Historically, the Board has made it particularly difficult for a unionized employer to adjust or update its operations in a way that affects employees. At default, when a union represents a group of employees, their employer must bargain with that union before taking any action that would change the employees’ working conditions. This duty to bargain potentially can restrict an employer in a broad range of ways, including with respect to decisions that might affect employees’ job duties, shifts, training, standards of conduct, and benefits. The Board has required employers to bargain over changes as minor as the prices of food in vending machines.
Although the Board recognizes certain exceptions to this general rule, it has interpreted these exceptions in a very narrow way. For example, an employer may decline to bargain over a matter when the union has “clearly and unmistakably waived” its right to bargain, such as through certain contract language, past practice, or other conduct. The Board imposes a heavy burden on an employer to satisfy this waiver standard. During the Obama administration, it was extremely difficult for an employer to establish a waiver unless it could show that the union took some affirmative action to waive its right (rather than just sitting on its hands), and unless the union waived its right about the exact topic at hand.
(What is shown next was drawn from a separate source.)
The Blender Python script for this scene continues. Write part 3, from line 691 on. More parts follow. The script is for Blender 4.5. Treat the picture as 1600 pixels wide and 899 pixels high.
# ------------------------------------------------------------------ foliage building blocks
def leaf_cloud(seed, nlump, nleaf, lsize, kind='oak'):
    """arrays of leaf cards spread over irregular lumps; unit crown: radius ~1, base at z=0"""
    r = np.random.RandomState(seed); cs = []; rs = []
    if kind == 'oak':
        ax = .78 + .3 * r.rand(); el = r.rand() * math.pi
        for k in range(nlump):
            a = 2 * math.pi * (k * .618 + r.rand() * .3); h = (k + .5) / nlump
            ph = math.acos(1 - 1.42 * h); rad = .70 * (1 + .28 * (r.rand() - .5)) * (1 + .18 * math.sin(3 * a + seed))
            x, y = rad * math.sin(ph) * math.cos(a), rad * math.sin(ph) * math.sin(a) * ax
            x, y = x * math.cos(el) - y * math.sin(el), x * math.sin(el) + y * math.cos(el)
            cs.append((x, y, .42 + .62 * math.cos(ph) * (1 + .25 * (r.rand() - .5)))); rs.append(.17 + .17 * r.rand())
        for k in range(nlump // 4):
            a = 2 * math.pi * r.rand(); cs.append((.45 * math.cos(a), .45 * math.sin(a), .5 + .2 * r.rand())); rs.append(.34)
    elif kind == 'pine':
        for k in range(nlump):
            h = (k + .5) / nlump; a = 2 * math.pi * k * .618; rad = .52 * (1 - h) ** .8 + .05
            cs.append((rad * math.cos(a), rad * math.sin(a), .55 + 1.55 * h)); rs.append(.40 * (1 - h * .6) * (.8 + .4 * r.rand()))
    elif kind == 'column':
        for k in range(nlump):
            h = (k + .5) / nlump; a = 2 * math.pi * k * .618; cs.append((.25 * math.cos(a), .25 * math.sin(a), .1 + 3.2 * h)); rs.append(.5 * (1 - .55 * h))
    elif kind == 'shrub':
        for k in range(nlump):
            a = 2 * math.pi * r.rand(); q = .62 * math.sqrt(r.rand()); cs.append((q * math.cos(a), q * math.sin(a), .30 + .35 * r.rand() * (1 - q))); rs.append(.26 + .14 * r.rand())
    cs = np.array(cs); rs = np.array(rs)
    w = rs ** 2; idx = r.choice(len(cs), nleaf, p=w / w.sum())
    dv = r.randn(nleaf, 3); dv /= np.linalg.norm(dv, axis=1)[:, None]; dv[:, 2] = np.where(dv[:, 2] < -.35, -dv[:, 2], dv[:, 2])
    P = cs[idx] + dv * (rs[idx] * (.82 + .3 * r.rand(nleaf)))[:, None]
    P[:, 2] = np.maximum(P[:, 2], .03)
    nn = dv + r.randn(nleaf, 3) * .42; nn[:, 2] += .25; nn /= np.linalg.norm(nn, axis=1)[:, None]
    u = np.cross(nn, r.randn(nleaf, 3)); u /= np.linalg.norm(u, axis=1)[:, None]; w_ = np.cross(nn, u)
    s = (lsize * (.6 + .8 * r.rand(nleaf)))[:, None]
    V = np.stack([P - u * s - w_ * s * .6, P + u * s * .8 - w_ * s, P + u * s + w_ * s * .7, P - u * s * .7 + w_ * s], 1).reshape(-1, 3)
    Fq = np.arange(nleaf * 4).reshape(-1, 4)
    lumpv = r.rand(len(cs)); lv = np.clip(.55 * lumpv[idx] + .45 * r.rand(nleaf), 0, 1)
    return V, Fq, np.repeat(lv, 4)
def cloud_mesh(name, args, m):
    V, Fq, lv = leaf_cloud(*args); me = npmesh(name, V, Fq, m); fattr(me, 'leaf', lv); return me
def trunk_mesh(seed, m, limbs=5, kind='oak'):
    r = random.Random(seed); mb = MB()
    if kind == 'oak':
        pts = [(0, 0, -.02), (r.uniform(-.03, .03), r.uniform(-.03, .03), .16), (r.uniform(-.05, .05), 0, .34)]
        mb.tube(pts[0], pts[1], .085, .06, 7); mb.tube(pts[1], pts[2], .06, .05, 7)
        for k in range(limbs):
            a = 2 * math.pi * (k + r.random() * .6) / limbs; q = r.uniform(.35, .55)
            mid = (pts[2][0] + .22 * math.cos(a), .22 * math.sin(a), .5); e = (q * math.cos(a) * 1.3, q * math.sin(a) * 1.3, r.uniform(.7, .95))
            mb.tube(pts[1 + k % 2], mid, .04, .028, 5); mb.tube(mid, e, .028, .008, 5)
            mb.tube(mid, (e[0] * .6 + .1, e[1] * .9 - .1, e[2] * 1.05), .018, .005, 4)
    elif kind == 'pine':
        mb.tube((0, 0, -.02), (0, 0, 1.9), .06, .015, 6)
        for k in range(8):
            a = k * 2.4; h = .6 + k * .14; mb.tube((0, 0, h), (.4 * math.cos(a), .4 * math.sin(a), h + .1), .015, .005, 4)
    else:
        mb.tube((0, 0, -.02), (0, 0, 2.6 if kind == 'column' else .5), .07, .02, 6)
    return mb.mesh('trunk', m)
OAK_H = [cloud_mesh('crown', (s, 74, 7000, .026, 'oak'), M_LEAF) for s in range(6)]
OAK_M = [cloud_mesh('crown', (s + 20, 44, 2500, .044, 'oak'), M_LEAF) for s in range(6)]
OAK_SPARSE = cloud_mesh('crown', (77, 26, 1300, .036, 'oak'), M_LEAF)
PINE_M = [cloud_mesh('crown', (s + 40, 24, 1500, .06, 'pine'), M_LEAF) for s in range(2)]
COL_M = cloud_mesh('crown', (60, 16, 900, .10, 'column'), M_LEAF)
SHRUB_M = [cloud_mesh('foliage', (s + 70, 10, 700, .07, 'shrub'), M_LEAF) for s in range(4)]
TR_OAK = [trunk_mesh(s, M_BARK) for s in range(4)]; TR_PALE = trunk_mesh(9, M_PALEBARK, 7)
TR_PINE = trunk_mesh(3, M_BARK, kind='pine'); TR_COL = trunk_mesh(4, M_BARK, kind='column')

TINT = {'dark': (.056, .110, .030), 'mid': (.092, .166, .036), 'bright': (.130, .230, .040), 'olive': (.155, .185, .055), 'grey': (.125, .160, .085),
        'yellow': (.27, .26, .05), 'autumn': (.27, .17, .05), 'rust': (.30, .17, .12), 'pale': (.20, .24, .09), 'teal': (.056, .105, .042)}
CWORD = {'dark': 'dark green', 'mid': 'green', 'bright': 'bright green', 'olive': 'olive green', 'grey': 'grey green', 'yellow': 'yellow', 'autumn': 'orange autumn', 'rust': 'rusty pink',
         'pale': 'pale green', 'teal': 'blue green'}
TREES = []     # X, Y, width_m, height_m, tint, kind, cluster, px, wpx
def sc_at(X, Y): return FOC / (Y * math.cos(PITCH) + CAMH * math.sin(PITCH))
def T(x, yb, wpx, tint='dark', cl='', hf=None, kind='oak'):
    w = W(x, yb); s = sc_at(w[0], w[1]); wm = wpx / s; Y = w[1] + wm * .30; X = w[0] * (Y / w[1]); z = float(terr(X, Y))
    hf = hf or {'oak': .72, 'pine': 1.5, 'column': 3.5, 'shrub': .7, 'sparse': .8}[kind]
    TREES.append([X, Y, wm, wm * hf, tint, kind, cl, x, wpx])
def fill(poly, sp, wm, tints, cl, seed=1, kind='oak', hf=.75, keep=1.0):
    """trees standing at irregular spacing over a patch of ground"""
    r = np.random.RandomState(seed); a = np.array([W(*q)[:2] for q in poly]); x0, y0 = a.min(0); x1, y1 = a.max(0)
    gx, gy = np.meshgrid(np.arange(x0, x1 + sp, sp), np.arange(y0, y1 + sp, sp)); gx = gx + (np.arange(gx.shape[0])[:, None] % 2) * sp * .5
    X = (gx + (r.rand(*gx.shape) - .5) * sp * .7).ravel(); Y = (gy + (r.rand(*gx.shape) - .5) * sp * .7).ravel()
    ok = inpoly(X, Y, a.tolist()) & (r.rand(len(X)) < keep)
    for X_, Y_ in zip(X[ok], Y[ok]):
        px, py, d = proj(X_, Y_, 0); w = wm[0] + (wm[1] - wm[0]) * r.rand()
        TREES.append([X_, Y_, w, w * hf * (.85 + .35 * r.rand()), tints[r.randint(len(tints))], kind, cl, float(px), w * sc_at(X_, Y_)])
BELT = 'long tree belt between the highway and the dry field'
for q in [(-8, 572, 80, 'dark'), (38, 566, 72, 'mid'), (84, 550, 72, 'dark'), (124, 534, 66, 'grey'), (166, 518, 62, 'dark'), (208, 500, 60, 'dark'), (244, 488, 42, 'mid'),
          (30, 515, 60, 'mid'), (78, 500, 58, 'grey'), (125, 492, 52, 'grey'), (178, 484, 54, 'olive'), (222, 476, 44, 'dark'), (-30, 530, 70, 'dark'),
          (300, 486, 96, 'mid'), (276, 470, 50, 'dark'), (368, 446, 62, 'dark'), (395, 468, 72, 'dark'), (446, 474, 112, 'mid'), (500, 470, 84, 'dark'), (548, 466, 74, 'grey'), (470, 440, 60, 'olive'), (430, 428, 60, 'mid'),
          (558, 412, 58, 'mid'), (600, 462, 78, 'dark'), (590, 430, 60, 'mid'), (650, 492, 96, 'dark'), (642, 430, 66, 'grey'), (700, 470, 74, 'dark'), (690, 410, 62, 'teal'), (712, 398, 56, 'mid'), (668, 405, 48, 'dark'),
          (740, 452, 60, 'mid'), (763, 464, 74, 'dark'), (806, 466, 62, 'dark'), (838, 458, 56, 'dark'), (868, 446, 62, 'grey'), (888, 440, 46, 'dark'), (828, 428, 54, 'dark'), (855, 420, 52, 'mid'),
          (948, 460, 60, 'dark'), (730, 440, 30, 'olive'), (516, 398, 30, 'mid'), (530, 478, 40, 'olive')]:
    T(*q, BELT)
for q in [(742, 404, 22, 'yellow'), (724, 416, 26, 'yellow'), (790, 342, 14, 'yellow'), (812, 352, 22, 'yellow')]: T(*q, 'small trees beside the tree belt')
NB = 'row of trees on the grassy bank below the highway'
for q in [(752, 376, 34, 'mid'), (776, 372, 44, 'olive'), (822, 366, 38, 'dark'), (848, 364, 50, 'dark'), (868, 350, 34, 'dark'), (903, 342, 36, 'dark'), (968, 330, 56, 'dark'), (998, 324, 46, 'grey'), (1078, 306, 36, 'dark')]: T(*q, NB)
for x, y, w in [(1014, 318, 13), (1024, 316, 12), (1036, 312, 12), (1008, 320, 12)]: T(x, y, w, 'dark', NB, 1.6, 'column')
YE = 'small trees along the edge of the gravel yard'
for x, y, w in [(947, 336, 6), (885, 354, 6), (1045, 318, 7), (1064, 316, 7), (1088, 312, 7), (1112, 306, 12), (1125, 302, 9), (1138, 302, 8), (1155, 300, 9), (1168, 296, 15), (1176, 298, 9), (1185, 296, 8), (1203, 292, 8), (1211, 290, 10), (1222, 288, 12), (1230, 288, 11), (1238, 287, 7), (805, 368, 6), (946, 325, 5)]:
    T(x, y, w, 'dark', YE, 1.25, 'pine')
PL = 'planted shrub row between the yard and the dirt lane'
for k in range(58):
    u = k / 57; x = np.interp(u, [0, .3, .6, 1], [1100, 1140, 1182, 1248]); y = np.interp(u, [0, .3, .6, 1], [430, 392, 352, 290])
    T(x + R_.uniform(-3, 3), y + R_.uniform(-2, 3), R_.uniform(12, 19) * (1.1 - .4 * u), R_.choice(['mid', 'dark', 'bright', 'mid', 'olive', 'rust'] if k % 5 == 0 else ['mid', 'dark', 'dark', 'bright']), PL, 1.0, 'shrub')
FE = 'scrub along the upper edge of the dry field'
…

General conduct language, such as “management rights” language, rarely sufficed to establish waiver under the view of the Obama Board.
Now, the new Republican-majority Board is showing that it will interpret this standard in a way that better recognizes employers’ interests. Of the Board’s three new Republican members, two have expressly written that they would like to reconsider the current waiver standard. They also have shown that, in the interim, they will apply the waiver standard in a much more balanced way. Most recently, in a decision this Fall (Weyerhaeuser NR Company, 366 NLRB No. 169), Board Member William Emanuel wrote that he “favore[ed] revisiting whether the Board should adopt the contract coverage analysis,” which is a more balanced corollary to the waiver standard. Member Emanuel then interpreted the existing waiver standard in a much less restrictive way than the Obama Board, by opining that an employer does not necessarily need to identify specific, affirmative language or conduct in order to establish waiver. Rather, Member Emanuel opined that contract language could constitute a waiver if it simply covers the subject matter at issue and does not prohibit the employer from acting.
In a similar case, new Republican Member Marvin Kaplan opined he also would like to reconsider aspects of the waiver standard (Raytheon Network Centric Systems, 365 NLRB No. 161). Although Member Kaplan was discussing a narrower aspect of the waiver standard, he clarified that he would consider expressly changing the law on this issue. Then, like Member Emanuel, he wrote that he views the current waiver standard in a more balanced way than the Obama Board. For example, he opined that management rights clauses generally will constitute a waiver, and that other general contract language also may suffice.
In short, the Board’s new Republican majority has shown that it interprets this important standard much more evenhandedly than the Board interpreted it in the past. Moreover, there is a real chance that the Board will take a step further in the near future and expressly implement a new standard. These are all welcome signs for employers who must balance their bargaining obligations with their need to effectively and efficiently manage their operations.